My mother was 11 when the Kristallnacht pogrom took place. She went to school as usual the next day. In her autobiography, she wrote “As I entered the classroom, the teacher sent me home right away as from that day on Jewish children were not allowed to attend German schools any longer. That was the end of my education in Germany.”
My father was 15, living in Berlin, and witnessed the Nazi rampage directly. In his autobiography, he wrote: “If anybody has the notion that most Germans were not Nazis, the Kristallnacht dispelled that myth for me and everybody else who witnessed it. In November 1938 I was 15-3/4 years old. I saw the crazed Germans. Like a raging mob, they were insatiable. They just kept going, from street to street, from synagogue to synagogue. Smashing, looting, and burning. The next day they made Jews clean up the mess. All I could think of while watching this was that they will pay for this.” With his older brother and others, he ran to the local shuls (small synagogues) to save the Torah scrolls, shofars, and other ritual objects from destruction.

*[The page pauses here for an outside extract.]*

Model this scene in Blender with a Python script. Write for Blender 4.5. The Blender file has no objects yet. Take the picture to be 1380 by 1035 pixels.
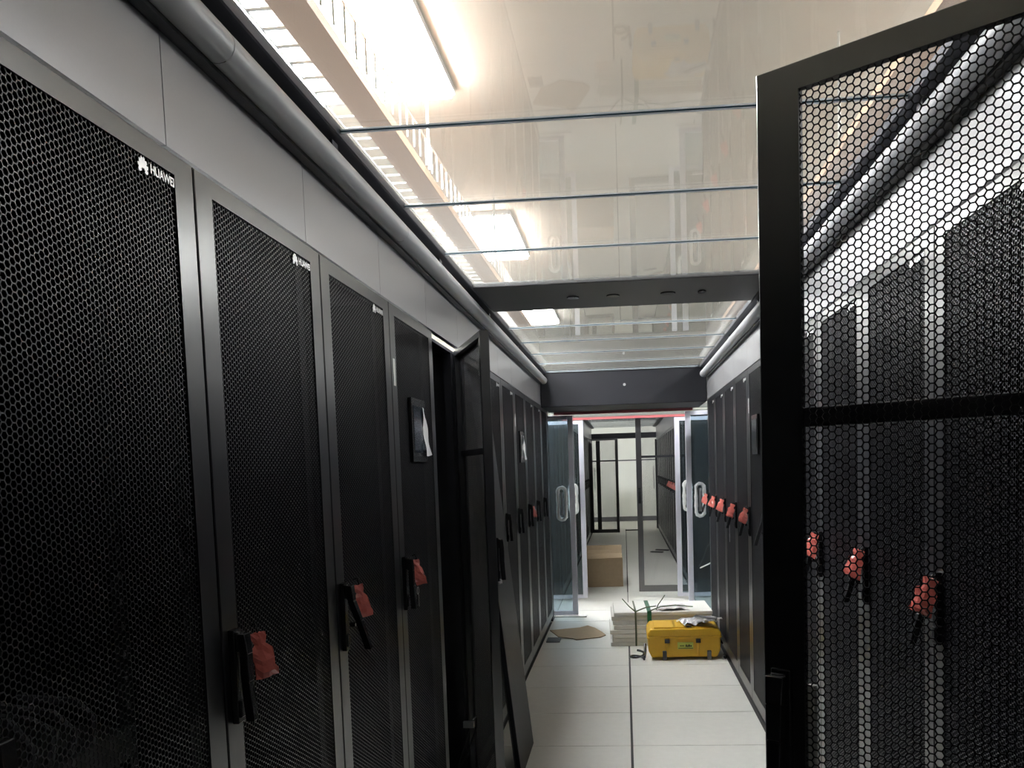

My father had a basically optimistic personality, despite everything and like many others, my parents put Nazi Germany and the Shoah largely behind them, to the extent possible, making new lives for themselves and for us, as children. But when antisemitism surfaced in “liberal” California, he would remind us about what the Nazis did and of his memories of Kristallnacht in particular. In our house, long after the war, we did not buy German products – the memories were imprinted on all of us.
The world did not learn the lessons of the Shoah, as even my optimistic father understood. His message for the younger generation was to be strong, be proudly Jewish and fight for what is right. For my father, a strong Israel as the home of the Jewish people was the only answer to the lessons of Kristallnacht.
I think about him and his message every day, and even more so after October 7. And I try to reassure my mother (may she live to 120) that Israel will defeat our enemies, rebuild, and be wiser, stronger and better than before.